Elle était de l'époque où Gabin dit à ses complices dans « Le cave se rebiffe »
« Nous allons donc confier notre petit trésor aux seuls gens qui n'égarent jamais rien… Aux employés de cette administration que le monde entier nous envie, j’ai nommé les PTT…» 
 Marie a quitté la Poste au bon moment. Depuis sa retraite, elle ne cessait de regretter que sa « grande maison » à elle soit devenue une banque inhumaine comme les autres, minée par des mots qu'elle ne comprenait pas, concurrence, rentabilité, résultats...

Sur un blog ami, j'ai lu cette phrase : «.: «Elle aurait dû arriver pour Noël mais plutôt que d'être confiée au Père Noël, qui l'aurait certainement livrée dans les délais, elle fut postée et vous savez que la poste... 
Oui, monsieur Jacques, je sais, ils sont terribles, ces petits points de suspension, ces petits points de suspicion...
Oui, je sais que la Poste n'est plus ce qu'elle était.

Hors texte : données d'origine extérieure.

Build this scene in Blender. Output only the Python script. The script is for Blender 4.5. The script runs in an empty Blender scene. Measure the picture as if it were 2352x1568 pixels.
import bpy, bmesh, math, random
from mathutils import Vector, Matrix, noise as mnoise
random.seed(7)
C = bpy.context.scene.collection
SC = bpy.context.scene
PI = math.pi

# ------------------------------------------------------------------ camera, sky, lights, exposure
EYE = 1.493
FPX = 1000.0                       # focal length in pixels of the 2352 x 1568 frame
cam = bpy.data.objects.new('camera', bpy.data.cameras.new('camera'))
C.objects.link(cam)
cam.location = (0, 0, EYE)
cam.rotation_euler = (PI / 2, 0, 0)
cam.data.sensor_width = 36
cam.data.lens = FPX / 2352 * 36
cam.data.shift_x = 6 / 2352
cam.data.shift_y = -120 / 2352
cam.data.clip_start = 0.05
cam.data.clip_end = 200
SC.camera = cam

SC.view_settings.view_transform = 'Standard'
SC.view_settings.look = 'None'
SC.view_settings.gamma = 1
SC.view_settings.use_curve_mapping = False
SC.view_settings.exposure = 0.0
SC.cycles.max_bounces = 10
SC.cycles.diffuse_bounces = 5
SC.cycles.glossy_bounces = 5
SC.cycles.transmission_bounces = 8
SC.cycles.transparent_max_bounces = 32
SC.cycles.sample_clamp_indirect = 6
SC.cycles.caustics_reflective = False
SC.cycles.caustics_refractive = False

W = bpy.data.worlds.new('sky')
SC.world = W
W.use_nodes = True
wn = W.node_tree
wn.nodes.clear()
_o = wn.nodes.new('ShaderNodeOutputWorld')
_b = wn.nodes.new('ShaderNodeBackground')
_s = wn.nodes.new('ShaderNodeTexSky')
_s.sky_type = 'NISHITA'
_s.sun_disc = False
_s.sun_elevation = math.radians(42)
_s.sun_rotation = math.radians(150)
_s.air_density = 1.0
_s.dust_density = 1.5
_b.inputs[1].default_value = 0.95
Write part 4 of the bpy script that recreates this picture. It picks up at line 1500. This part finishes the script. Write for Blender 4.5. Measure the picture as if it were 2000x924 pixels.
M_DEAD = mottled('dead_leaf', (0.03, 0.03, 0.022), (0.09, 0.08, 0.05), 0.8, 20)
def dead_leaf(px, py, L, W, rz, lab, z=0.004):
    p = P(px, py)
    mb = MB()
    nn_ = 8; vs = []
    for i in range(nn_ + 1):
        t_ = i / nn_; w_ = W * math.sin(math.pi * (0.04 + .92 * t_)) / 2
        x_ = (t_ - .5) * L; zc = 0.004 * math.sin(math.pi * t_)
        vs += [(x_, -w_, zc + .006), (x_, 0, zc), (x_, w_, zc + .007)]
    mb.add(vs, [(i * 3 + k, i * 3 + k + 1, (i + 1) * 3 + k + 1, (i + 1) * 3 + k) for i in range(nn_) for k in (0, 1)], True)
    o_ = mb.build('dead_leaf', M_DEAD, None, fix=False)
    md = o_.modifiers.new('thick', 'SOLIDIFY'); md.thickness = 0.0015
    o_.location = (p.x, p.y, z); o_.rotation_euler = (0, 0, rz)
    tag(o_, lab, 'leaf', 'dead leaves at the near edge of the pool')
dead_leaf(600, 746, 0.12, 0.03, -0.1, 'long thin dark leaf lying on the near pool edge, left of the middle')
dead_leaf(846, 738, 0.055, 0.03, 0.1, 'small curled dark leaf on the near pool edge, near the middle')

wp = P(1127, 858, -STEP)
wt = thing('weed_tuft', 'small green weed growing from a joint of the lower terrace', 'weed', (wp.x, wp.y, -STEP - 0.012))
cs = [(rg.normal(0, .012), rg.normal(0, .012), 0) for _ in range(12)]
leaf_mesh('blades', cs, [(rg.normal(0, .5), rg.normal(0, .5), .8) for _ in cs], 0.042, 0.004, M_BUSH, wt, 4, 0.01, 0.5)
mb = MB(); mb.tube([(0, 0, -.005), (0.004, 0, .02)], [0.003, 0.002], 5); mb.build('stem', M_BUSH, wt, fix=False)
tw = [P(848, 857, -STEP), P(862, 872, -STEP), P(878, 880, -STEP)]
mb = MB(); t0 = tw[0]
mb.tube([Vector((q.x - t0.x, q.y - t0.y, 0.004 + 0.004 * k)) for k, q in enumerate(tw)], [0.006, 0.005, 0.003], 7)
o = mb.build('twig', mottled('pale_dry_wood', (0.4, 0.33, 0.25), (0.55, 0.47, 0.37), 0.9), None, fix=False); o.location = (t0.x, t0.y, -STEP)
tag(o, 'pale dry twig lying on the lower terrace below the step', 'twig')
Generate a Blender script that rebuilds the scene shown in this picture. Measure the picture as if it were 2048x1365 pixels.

Mais à qui la faute ? 
Je sais que les personnels sont pressés comme des citrons, mal formés, trop peu nombreux, payés à coup de lance-pierres, que les cadres sont débordés, harcelés, poussés parfois au suicide, qu'il faut être toujours plus performant, lucratif, fructueux, juteux et que les mots de service public ne veulent plus rien dire.
 Je sais que l'on ferme de petits bureaux de poste campagnards, comme on ferme des écoles, des maternités, des postes de police de proximité et tout ce qui faisait la grandeur du service aux petites gens...
Marie aurait pu tout aussi bien être infirmière, chef de gare, policière ou institutrice. Son amertume aurait été la même.
Marie et Gabin ont quitté la vie au bon moment : ils ne verront pas le démantèlement final, annoncé par ses fossoyeurs,  de ce modèle social que « le monde entier nous enviait » et qui n'est plus déjà qu'un souvenir tremblant, comme ces pétales de rose sur la tombe de Marie.